Democratic Presidential candidate Hillary Clinton speaks at a town hall event at Manchester Community College October 5, 2015 in Manchester, New Hampshire.
Darren McCollester—2015 Getty Images
By Zeke J Miller / Muscatine, Iowa
Updated: October 6, 2015 7:07 PM ET

Former Secretary of State Hillary Clinton said Tuesday she sent a copy of her 2014 book “Hard Choices” to all of her Republican rivals, saying she’s responding to their critiques about her record.

“You know, I hear the Republicans talking from time to time in their debates and elsewhere and they say things like, ‘Oh, I don’t know what she accomplished as Secretary of State. She didn’t accomplish anything,'” she said at Strawberry Farm Bed and Breakfast in Muscatine, Iowa. “I listened to that for a while. And then I thought maybe they just don’t know, so I have now sent each of them a copy of my book, Hard Choices, about what we did during those four years.”

“There are so many of them they could start a book club,” she joked.

A campaign aide said the idea for the book distribution came after the Republican debate last month, when Clinton was discussing with aides between events in Maine and New Hampshire the Republican focus on her accomplishments as Secretary of State. She proposed sending her book to the candidates, along with a letter introducing them to her record. Her campaign followed through with her suggestion, sending the following letter to 14 candidates.

I understand that you and your fellow Republican candidates for president were questioning my record of accomplishments at your last debate, so I thought you might enjoy reading my book, Hard Choices.

From working to restore America’s standing in the world to bringing crippling sanctions to Iran to negotiating a ceasefire in Gaza, please enjoy all 596 pages of my time as secretary of state. With 15 candidates in the race, you’ve got enough people for a book club!

With best wishes, I am

Sincerely yours,

Hillary Rodham Clinton

According to the campaign, Clinton addressed the candidates by their formal names and without their honorifics, not how they are known to the public, such as “Piyush Jindal,” “John E. Bush,” and “Randal H. Paul, M.D.”

In Muscatine Tuesday, Clinton went on to list the highlights of her time in office, saying the book could provide her rivals with instruction in the affairs of state. “I’m trying to be a good fellow candidate and give them some help so they understand what it is to have to make these hard choices when you’re sitting there and you’re facing them,” she added wryly.

“If they want to know how to put together a coalition that imposes international sanctions on a country like Iran, they can read about it, because that’s what I did,” she said. “Or maybe they’re interested in how you negotiate a ceasefire on behalf of Israel when Hamas rockets are raining down on Israel and you have to do it with the Muslim Brotherhood president in Cairo of Egypt who supports Hamas.
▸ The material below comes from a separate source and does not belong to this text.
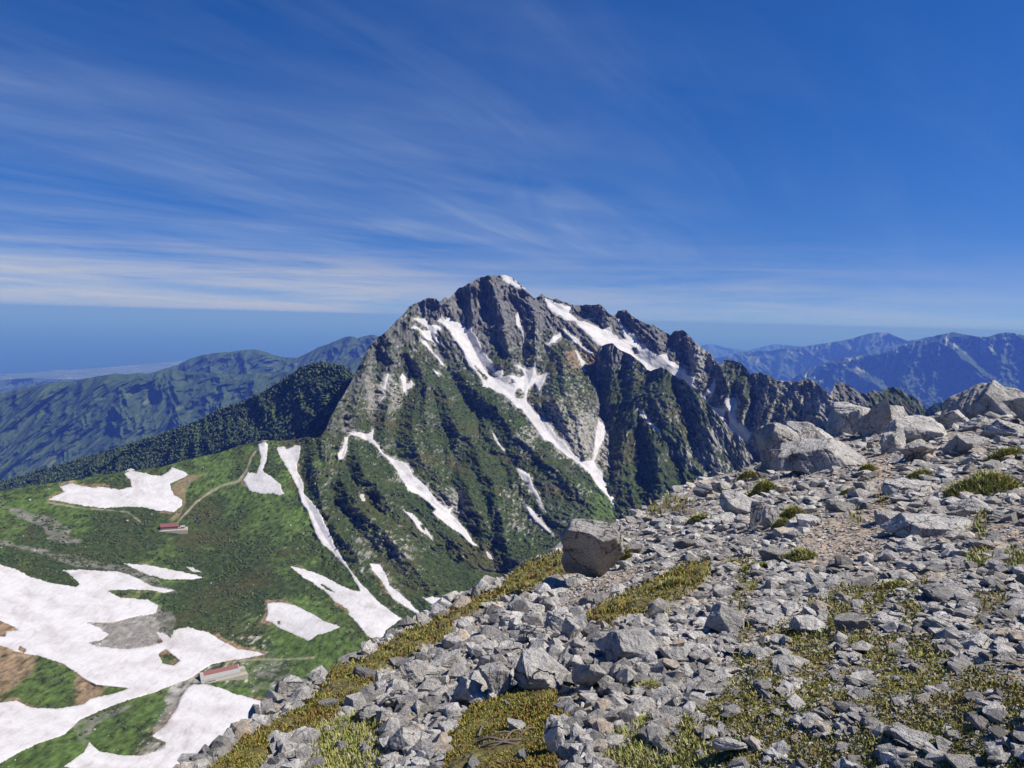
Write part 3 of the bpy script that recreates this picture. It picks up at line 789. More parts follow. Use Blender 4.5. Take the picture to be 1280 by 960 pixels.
def hill(name, top, bot, dt, db, u0, u1, step, nr, amp, wl, seed, pal, mat, spread=1.0, snow=0.0, streak=0.5, crown=0.0, tilt=0.12, back=(300, 1500)):
    us = np.arange(u0, u1, step)
    topf = lin(top); botf = lin(bot)
    dtf = dt if callable(dt) else (lambda u: dt + 0 * u)
    dbf = db if callable(db) else (lambda u: db + 0 * u)

    def dist(u, v):
        q = np.clip((v - topf(u)) / np.maximum(botf(u) - topf(u), 1), 0, 1)
        d0 = 1 / ((1 - q) / dtf(u) + q / dbf(u))
        X = (u - 640) * d0 / FPX; Yd = (v - topf(u)) * d0 / FPX * 1.7 + 0.10 * (d0 - 10000)
        w1 = fbm(X, Yd, wl * 1.2, 5, 0.55, seed); w2 = fbm(X, Yd, wl * 1.2, 5, 0.55, seed + 2)
        Xw = X + wl * 0.16 * w1; Yw = Yd + wl * 0.20 * w2
        ra = ridged(Xw + (0.55 + tilt) * Yw, Yw * 0.22, wl, 6, 0.55, seed + 5)
        rb = ridged(Xw - (0.60 - tilt) * Yw, Yw * 0.22, wl * 0.8, 6, 0.55, seed + 6)
        rg = np.maximum(ra, 0.85 * rb) - 0.5
        r2 = ridged(Xw + 0.3 * Yw, Yw * 0.6, wl * 0.16, 5, 0.62, seed + 8) - 0.45
        k = sstep(0, 0.10, q) * 0.75 + 0.25
        d = d0 - amp * k * (rg + 0.22 * r2)
        if crown:
            d = d - crown * (perlin(X / 11.0, Yd / 9.0, seed + 9) + 0.5 * perlin(X / 5.0, Yd / 4.0, seed + 12))
        return d, (X, Yd, rg, r2)

    def col(u, v, n, ex):
        X, Yd, rg, r2 = ex
        a = fbm(X, Yd, wl * 0.4, 5, 0.6, seed + 20)
        c = np.array(pal[0]) * (1 - sstep(-0.25, 0.35, a))[..., None] + np.array(pal[1]) * sstep(-0.25, 0.35, a)[..., None]
        g = sstep(0.20, 0.42, fbm(X + 0.35 * Yd, Yd * 0.22, wl * 0.11, 5, 0.6, seed + 30) * (0.6 + fbm(X, Yd, wl * 0.8, 2, 0.5, seed + 33)) - 0.30 * rg + 0.02) * streak
        c = c * (1 - g[..., None]) + np.array(pal[2]) * g[..., None]
        if crown:
            c = c * np.clip(1 + 0.7 * perlin(X / 11.0, Yd / 9.0, seed + 9) + 0.4 * perlin(X / 5.0, Yd / 4.0, seed + 12), 0.3, 2)[..., None]  # crown tops lighter, gaps between them darker: shade put into the colour
        if snow:
            hgt = sstep(34, 4, v - topf(u))
            sn = sstep(0.30, 0.36, fbm(X + 0.5 * Yd, Yd * 0.3, wl * 0.12, 3, 0.55, seed + 40) + 0.12 * hgt - 0.3 * rg) * hgt * snow
            c = c * (1 - sn[..., None]) + 0.75 * sn[..., None]
        return c
    tj = lambda u: topf(u) + 0.7 * fbm(u, 0 * u, 14, 4, 0.6, seed + 50) * spread
    o, P = build_sheet(name, us, tj, botf, nr, dist, col, mat, back=back, drop=0.5)
    tag(o, kind='structure')
    return o, P


GREEN_FAR = [(0.038, 0.062, 0.026), (0.056, 0.086, 0.032), (0.17, 0.19, 0.11)]
forest_o, P_forest = hill('hills', [(-450,670),(-150,640),(-60,622),(0,602),(50,588),(100,574),(150,558),(200,544),(240,528),(270,514),(300,503),(330,489),(355,475),(372,462),(385,456),(400,454),(415,455),(428,457),(440,466),(455,480)],
     [(-150,760),(0,720),(200,680),(330,640),(455,580)], lin([(-450, 3700), (-150, 3500), (455, 2500)]), lin([(-450, 2850), (-150, 2700), (455, 2150)]), -450, 456, 0.8, 220, 110, 330, 400,
     [(0.050, 0.072, 0.028), (0.080, 0.115, 0.038), (0.13, 0.17, 0.06)], M_FOREST, 1.6, streak=0.6, crown=13.0, back=(30, 120, 600))
hill('hills', [(-450,560),(-150,540),(-40,505),(0,492),(30,485),(62,479),(95,476),(112,472),(130,469),(144,467),(160,468),(172,466),(190,468),(205,463),(215,461),(230,464),(260,466),(300,468),(340,466),(380,462),(420,452),(450,447),(480,440)],
     [(-150,700),(0,650),(200,610),(480,560)], 9500, lin([(-150, 8100), (480, 8000)]), -450, 480, 0.8, 280, 480, 1100, 430, GREEN_FAR, M_FAR, streak=0.55)
hill('hills', [(170,470),(190,466),(208,460),(222,456),(236,449),(252,444),(270,441),(290,439.5),(305,437.5),(318,436.5),(330,439),(340,443),(352,446),(362,447),(372,447),(385,441),(398,434),(410,430),(422,425),(432,421),(440,420),(447,423),(452,421),(460,419),(468,418),(480,424),(500,430)],
     [(170,560),(330,540),(500,520)], 12500, 11000, 170, 500, 0.8, 160, 520, 1100, 460, GREEN_FAR, M_FAR, streak=0.35, snow=0.0)
hill('hills', [(-150,470),(0,475),(18,473.5),(40,472),(52,473),(70,474),(100,474),(120,477),(150,480)], [(-150,520),(150,510)], 23000, 21500, -450, 150, 1.2, 60, 900, 1300, 490, GREEN_FAR, M_FAR, streak=0.1)
# right: three ranges one behind another
hill('hills', [(840,440),(870,434),(884,430),(895,431),(905,434),(918,436),(935,438),(955,433),(968,430),(990,432),(1020,435)], [(840,470),(1020,470)], 52000, 49000, 840, 1020, 1.2, 40, 1500, 3000, 520, GREEN_FAR, M_FAR, streak=0.05)
hill('hills', [(860,450),(900,447),(922,441),(945,438),(965,438),(985,434),(1005,433),(1025,430),(1045,427),(1062,424),(1075,420),(1085,417),(1096,415.5),(1110,416),(1122,421),(1135,426),(1150,424),(1160,421),(1180,420),(1200,425),(1430,440)],
     [(860,500),(1430,500)], 30000, 27500, 860, 1750, 1.0, 110, 1500, 2400, 550, GREEN_FAR, M_FAR, streak=0.08, snow=0.15)
hill('hills', [(940,500),(980,478),(1010,462),(1040,450),(1070,445),(1100,443),(1115,437),(1130,431),(1148,426),(1160,423),(1172,419),(1184,416.5),(1192,415),(1200,417),(1212,419),(1225,421),(1235,421),(1247,417),(1258,415.5),(1268,416.5),(1280,419),(1330,424),(1430,420)],
     [(940,560),(1430,560)], 19500, 16800, 940, 1750, 0.8, 220, 1050, 1500, 580, GREEN_FAR, M_FAR, streak=0.08, snow=0.35)
hill('hills', [(1140,540),(1158,512),(1168,504),(1180,503),(1192,506),(1205,512),(1230,520)], [(1140,600),(1230,600)], 3600, 3200, 1140, 1230, 0.8, 70, 60, 250, 610,
     [(0.02, 0.036, 0.016), (0.034, 0.058, 0.02), (0.05, 0.08, 0.03)], M_FOREST, crown=8.0, back=(30, 200))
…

Or maybe they want to know how to get a blind dissident out of China when the Chinese government is mad because you let them go into the embassy in the first place. Or what to do about Internet freedom or anything else.”

A spokeswoman for Jeb Bush said the candidate has yet to receive his book. “Governor Bush hopes Secretary Clinton will have an opportunity to read his
e-book, Reply All, when it comes out in a few weeks,” his spokeswoman, Kristy Campbell, said. “The book, based on Governor Bush¹s emails while in office, is a good lesson on the importance of transparency in government.”

Louisiana Gov. Bobby Jindal responded in a tweet, challenging Clinton to watch the controversial videos about Planned Parenthood.

While Texas Sen. Ted Cruz said he’d send Clinton a copy of his own book.